[Begin THE DATA]

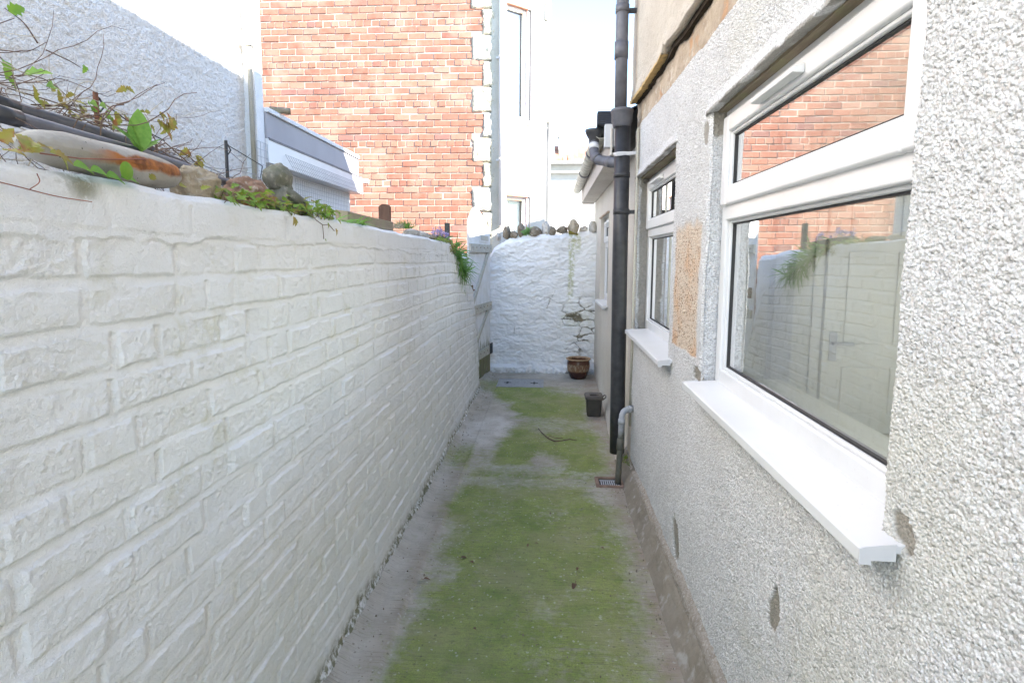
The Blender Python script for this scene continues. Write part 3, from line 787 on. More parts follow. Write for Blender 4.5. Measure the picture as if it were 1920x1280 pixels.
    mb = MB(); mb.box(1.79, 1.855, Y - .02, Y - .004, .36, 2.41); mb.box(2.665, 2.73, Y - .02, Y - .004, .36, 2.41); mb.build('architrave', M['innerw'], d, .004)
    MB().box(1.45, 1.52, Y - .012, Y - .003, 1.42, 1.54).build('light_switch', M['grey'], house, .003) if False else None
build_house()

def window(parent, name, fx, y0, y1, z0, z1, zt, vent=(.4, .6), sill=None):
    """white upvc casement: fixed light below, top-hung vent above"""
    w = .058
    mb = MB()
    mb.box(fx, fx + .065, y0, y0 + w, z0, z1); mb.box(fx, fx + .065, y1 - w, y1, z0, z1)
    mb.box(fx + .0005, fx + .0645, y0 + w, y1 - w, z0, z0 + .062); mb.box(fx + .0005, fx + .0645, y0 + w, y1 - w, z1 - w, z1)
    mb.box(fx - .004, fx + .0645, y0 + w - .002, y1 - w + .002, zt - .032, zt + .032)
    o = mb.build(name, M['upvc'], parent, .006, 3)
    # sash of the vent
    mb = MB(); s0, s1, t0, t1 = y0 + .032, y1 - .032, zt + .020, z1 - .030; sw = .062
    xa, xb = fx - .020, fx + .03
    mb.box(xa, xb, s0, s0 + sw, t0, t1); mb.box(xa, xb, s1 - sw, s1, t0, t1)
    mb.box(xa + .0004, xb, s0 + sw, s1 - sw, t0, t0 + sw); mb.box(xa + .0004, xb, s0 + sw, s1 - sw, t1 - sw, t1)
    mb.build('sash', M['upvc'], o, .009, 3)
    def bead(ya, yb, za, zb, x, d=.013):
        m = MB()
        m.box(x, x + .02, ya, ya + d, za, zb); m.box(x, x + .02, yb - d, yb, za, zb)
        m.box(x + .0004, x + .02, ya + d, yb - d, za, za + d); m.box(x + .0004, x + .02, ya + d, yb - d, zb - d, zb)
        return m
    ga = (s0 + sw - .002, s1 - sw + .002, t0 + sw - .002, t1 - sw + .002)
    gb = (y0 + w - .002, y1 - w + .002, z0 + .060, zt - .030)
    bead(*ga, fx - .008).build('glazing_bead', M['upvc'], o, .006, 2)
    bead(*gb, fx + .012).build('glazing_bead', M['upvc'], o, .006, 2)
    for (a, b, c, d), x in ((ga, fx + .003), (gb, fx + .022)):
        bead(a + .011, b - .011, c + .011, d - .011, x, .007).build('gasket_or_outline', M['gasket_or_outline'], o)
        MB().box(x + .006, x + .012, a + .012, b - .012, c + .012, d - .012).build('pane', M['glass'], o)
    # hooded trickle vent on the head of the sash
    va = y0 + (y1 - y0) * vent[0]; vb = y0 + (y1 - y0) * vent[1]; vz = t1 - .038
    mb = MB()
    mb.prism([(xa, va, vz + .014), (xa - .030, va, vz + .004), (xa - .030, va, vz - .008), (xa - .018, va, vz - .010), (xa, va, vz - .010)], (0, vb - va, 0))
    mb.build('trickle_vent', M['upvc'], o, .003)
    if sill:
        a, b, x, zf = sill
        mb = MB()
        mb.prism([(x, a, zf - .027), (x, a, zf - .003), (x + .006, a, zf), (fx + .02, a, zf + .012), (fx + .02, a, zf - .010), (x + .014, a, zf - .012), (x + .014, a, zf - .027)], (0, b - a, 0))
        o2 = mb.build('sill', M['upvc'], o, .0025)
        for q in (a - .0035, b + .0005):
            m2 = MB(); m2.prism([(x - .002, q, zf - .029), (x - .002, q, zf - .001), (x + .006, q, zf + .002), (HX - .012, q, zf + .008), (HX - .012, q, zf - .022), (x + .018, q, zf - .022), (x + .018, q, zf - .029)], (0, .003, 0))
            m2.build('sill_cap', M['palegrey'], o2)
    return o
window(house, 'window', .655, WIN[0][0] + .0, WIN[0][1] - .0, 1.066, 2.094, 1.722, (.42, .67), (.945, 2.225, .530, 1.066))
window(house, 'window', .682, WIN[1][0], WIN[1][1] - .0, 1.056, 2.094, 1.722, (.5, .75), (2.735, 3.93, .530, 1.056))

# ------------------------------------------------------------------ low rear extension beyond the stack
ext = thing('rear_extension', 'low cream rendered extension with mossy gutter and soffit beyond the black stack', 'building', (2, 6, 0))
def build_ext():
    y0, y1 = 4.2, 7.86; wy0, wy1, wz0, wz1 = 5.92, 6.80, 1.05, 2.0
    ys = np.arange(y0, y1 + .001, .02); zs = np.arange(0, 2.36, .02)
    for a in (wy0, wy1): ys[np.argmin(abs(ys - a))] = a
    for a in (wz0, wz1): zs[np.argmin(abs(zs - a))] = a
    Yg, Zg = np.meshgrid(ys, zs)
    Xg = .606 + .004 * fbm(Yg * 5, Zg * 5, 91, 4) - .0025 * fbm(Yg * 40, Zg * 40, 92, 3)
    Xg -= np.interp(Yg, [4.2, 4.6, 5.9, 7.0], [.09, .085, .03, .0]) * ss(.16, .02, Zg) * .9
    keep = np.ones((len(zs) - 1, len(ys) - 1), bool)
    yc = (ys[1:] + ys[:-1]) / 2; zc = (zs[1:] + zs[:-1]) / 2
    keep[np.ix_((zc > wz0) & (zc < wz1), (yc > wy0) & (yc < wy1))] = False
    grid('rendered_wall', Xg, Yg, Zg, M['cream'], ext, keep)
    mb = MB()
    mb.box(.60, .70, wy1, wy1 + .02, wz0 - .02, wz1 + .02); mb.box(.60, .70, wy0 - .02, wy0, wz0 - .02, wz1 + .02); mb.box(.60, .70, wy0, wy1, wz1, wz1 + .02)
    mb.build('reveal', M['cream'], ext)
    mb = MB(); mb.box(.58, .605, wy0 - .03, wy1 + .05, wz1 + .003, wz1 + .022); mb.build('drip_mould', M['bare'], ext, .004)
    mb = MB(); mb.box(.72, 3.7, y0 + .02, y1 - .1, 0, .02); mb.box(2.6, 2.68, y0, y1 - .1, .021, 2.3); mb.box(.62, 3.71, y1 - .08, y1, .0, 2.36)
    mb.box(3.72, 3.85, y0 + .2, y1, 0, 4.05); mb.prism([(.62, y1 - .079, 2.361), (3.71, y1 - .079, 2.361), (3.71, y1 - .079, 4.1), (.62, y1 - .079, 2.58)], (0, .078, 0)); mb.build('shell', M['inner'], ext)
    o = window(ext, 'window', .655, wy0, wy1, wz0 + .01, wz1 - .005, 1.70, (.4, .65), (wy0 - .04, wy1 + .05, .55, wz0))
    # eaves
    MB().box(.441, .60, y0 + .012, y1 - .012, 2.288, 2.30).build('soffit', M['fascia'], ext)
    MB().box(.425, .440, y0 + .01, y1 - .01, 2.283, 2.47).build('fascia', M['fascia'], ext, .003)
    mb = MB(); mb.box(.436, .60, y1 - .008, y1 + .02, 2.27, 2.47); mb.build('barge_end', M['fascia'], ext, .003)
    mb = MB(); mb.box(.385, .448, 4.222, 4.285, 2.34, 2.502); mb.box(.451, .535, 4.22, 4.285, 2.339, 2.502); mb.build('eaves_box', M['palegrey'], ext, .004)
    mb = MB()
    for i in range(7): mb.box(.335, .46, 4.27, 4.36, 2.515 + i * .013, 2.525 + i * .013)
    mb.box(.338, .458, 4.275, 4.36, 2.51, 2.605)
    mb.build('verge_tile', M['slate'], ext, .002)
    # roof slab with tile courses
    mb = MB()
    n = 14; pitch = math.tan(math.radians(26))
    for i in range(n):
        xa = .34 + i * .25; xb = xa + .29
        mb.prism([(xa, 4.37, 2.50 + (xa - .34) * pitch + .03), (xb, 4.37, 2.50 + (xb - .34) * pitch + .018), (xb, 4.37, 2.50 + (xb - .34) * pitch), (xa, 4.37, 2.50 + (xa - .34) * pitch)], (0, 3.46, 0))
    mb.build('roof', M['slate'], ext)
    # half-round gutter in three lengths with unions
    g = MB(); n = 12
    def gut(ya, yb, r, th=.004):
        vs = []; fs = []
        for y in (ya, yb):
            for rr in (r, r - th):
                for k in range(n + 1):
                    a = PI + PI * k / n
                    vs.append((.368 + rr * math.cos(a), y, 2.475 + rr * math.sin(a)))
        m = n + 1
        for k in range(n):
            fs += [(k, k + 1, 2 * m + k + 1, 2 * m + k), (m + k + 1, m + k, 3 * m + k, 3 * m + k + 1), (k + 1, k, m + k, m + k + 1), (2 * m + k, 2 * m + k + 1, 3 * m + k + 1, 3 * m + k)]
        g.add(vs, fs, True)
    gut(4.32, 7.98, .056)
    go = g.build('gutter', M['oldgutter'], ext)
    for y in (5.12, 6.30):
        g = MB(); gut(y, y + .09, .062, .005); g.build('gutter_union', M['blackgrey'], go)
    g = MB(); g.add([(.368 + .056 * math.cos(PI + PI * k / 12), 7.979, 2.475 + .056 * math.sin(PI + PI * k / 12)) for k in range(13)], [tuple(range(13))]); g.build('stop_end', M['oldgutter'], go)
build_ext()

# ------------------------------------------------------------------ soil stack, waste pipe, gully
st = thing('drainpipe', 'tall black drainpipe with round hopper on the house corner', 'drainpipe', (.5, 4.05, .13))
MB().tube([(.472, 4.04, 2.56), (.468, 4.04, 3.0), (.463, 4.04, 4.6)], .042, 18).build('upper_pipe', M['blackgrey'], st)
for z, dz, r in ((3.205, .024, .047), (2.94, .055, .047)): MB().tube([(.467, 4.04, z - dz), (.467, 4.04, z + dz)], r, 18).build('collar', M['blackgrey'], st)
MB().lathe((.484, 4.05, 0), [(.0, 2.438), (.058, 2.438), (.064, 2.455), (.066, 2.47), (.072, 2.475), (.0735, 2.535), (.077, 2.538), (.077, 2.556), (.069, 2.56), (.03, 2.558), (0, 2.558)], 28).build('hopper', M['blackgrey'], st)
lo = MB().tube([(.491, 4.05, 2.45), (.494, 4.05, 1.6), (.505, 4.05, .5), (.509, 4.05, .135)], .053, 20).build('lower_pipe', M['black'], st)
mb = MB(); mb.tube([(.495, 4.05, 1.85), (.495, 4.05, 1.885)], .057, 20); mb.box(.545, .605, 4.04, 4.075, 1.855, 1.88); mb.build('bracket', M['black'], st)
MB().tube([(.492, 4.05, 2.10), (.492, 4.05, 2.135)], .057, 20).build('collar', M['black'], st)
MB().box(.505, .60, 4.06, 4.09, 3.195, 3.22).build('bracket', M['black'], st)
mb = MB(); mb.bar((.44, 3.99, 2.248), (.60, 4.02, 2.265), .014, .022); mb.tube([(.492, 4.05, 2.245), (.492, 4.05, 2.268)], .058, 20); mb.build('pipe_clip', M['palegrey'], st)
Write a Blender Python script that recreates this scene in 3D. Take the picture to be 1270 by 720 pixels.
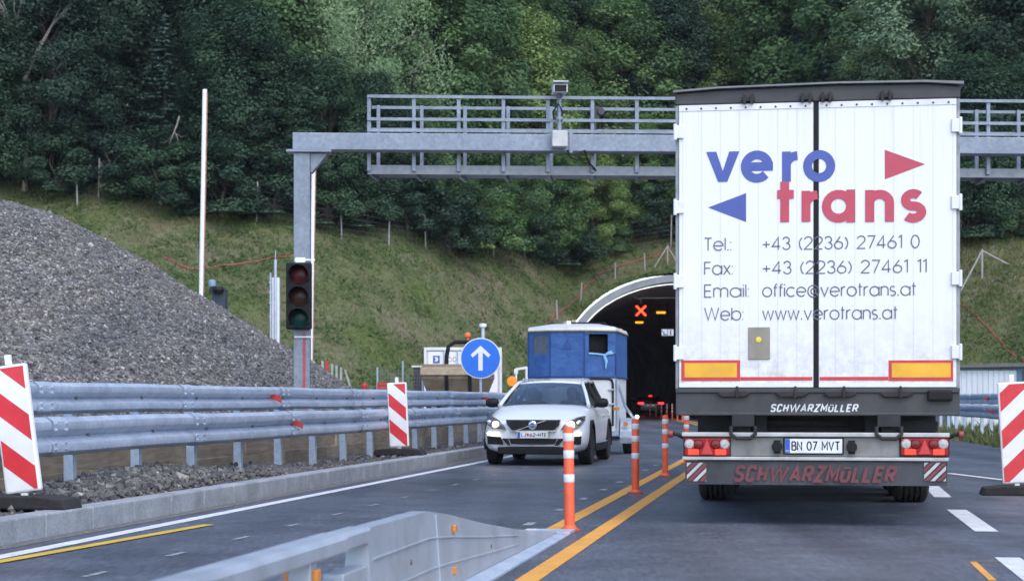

[End THE DATA]

Each line from the top of the material through the line containing "build_house()" should be reproduced exactly; please drop any images.

The Blender Python script for this scene continues. Write part 3, from line 787 on. More parts follow. Write for Blender 4.5. Measure the picture as if it were 1920x1280 pixels.
    mb = MB(); mb.box(1.79, 1.855, Y - .02, Y - .004, .36, 2.41); mb.box(2.665, 2.73, Y - .02, Y - .004, .36, 2.41); mb.build('architrave', M['innerw'], d, .004)
    MB().box(1.45, 1.52, Y - .012, Y - .003, 1.42, 1.54).build('light_switch', M['grey'], house, .003) if False else None
build_house()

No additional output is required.